Monday 17 July 2023

Week 15 Monday (Year 1)

Readings: Exodus 1:8-14, 22; Psalm 124; Matthew 10:34-11:1

The 'shrewd' strategies devised by the new Pharaoh are not original. Across the centuries we see tyrants and oppressive regimes engaging in all the things he decides to do in his mistreatment of the children of Israel, subjecting them to what the reading calls 'the whole cruel fate of slaves'. Even the final atrocity, the killing of all their newly born boys, brings to mind the later persecution of boys by Herod in his panic to eliminate the boy who is to be the King of the Jews. It is a logic that is all too familiar.

The psalm jumps ahead to the moment of the liberation of these slaves. Like a bird from the fowler's snare, the people of Israel are brought out of the land of Egypt, and they sing of that liberation: 'our help is in the name of the Lord who made heaven and earth'. Just as the creation is the first moment in the story of salvation, so the great acts of redemption are always new creations. It is the same Lord whose power is engaged in the one as in the other, in all acts of creation and in all acts of redemption.

If the logic of Pharaoh is tragically familiar, the logic of the sayings of Jesus recorded in today's gospel is much more difficult to understand. The one we celebrate as the Prince of Peace, who comes to establish a kingdom of love, justice and peace, says that he has not come to bring peace but 'the sword'.  He has come, he says, to set one against another, to sow division in families. And if someone who wishes to follow him loves a parent or sibling more than he loves Jesus then he is 'not worthy of him'. To find your life is to lose it and to lose your life for his sake is to find it.
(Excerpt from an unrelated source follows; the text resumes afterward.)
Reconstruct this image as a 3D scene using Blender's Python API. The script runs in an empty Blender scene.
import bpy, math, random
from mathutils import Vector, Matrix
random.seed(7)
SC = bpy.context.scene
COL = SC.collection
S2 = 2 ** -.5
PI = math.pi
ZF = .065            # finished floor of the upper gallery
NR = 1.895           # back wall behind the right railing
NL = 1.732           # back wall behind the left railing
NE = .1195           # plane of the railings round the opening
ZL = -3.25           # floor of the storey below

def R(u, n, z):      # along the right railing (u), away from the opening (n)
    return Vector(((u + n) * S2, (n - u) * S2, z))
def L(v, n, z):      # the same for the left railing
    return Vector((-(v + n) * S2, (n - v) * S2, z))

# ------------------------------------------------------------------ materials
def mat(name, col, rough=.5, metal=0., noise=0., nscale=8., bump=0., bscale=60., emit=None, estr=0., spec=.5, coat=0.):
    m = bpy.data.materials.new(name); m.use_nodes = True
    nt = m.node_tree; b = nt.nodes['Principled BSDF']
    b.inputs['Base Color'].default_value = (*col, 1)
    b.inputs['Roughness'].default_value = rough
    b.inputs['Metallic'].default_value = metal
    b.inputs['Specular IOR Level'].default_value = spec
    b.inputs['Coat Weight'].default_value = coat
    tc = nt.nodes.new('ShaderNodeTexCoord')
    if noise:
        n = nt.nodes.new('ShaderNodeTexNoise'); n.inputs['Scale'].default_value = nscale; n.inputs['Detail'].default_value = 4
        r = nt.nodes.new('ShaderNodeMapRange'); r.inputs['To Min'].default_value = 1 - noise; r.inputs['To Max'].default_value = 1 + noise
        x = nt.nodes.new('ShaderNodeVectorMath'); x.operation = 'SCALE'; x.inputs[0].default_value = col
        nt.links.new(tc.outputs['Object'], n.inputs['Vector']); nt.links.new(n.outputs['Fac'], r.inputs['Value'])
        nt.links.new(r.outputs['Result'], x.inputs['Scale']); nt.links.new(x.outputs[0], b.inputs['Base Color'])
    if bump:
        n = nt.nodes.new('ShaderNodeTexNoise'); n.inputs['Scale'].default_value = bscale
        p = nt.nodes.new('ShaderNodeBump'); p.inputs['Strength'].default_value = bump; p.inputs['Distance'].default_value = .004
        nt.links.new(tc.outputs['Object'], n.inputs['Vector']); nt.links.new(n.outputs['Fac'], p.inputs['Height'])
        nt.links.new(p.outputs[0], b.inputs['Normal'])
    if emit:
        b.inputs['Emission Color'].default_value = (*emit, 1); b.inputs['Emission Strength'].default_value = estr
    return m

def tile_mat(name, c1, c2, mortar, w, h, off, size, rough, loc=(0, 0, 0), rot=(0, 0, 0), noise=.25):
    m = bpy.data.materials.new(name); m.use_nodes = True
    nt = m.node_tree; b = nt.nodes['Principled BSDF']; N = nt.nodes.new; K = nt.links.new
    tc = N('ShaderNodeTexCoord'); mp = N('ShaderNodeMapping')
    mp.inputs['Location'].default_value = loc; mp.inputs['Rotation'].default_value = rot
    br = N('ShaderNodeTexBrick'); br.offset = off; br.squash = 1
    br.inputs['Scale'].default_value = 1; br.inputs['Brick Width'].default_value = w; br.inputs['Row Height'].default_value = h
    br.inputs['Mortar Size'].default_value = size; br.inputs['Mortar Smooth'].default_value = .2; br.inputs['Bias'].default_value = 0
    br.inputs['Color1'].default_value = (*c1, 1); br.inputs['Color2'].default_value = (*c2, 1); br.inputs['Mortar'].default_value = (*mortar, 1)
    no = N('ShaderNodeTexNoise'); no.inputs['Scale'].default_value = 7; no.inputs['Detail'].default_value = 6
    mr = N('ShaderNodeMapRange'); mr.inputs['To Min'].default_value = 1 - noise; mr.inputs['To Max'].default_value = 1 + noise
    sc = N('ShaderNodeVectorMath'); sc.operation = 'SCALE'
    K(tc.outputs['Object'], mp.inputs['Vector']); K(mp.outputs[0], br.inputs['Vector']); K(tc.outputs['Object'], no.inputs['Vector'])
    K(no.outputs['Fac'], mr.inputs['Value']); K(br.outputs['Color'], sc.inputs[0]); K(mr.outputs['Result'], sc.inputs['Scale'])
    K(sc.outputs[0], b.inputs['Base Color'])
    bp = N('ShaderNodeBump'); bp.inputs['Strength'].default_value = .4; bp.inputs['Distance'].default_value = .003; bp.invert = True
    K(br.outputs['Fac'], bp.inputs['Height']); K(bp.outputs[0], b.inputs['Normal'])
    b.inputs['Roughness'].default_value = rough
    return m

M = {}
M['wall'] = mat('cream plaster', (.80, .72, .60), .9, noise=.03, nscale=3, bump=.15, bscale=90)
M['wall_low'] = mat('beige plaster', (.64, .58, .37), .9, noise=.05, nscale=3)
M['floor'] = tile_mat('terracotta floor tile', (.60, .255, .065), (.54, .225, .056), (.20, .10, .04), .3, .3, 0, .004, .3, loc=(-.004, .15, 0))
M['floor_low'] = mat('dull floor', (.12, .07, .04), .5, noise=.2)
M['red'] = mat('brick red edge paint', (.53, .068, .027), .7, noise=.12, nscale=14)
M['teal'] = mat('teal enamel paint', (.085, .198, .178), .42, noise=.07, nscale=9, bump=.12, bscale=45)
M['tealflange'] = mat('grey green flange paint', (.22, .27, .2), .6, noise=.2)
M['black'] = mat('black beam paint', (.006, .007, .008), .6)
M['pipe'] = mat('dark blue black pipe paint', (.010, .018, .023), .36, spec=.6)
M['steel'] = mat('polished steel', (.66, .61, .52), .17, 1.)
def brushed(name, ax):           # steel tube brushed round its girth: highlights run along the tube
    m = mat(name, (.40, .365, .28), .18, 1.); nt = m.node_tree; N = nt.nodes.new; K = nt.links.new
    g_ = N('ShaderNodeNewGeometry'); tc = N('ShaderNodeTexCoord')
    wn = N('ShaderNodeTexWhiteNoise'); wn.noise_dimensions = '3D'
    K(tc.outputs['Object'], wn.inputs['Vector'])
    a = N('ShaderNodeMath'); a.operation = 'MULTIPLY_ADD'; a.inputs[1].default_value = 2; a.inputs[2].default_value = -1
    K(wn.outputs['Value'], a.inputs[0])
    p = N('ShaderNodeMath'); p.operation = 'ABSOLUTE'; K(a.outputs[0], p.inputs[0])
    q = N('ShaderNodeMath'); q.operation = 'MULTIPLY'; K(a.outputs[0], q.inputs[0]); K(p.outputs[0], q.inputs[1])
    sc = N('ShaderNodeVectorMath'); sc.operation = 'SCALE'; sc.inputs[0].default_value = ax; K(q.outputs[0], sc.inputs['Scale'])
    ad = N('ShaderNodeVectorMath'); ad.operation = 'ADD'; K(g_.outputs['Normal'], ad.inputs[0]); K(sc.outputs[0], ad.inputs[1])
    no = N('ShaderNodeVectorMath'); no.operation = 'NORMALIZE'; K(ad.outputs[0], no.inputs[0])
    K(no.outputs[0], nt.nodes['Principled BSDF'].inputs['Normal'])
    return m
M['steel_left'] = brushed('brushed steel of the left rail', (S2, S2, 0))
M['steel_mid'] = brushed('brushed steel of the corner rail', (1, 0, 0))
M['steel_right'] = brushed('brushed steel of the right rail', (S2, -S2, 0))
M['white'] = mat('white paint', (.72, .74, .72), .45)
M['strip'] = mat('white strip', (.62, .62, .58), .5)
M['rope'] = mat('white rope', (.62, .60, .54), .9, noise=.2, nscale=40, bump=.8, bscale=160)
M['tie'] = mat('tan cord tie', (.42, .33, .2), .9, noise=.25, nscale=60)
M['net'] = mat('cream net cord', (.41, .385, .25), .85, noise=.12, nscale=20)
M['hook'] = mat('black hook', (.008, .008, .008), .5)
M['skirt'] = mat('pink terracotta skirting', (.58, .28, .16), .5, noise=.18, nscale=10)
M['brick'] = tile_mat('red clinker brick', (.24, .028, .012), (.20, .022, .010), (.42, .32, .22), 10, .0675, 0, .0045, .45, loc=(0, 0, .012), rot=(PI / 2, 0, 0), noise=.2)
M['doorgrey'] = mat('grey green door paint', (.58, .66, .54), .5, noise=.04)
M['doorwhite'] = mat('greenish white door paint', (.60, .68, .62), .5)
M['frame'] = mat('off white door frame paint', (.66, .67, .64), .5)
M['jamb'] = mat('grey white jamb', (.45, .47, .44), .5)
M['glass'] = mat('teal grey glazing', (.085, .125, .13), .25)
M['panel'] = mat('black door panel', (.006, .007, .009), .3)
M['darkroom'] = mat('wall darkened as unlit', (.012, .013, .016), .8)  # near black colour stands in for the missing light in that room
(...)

The last part of his sayings is gentler and easier to comprehend: receiving him, or a prophet, or a righteous person, even giving a cup of water - all such acts will merit a reward.

What kind of shrewdness is operating in the first part of those sayings? what kind of wisdom is this? Matthew's gospel tells us that these sayings are 'commands' of Jesus, directing his disciples as to how they should live. It is easy to see how the command to receive people worthily and to treat them kindly is of Christ, the command contained in the second part. But what of the first part? There he is speaking of the attitude or disposition that is necessary if the good deeds of the second part are to have their true significance as the acts of people who are really following him.

It is the 'logic of the cross', a kind of 'divine shrewdness', which aims at the most radical liberation of all, freeing ourselves from ourselves. He calls his followers to find their identity and their sense of belonging most radically, most fundamentally, in Him. So it means finding our identity and belonging not in the first place in family and the relationships it values, but in the freedom to remain faithful to Jesus no matter what comes and no matter what the impact of that faithfulness on all our other relationships and commitments. Otherwise to find my life will be to lose it, because my true life is to be found only in Him. And so to lose my life for His sake is the way, truly, to find it. And with Him to find all those relationships and commitments again.

The fowler's snare, the hunter's trap of egoism is the most subtle and shrewd of all because it can put even our noblest aspirations at the service of its own concerns, to fix us on ourselves and to keep us fixed on ourselves. Whereas the cross is the key that opens the door of this trap and allows us to emerge, not without suffering and struggle obviously, but into a new light and a new life, into a new creation.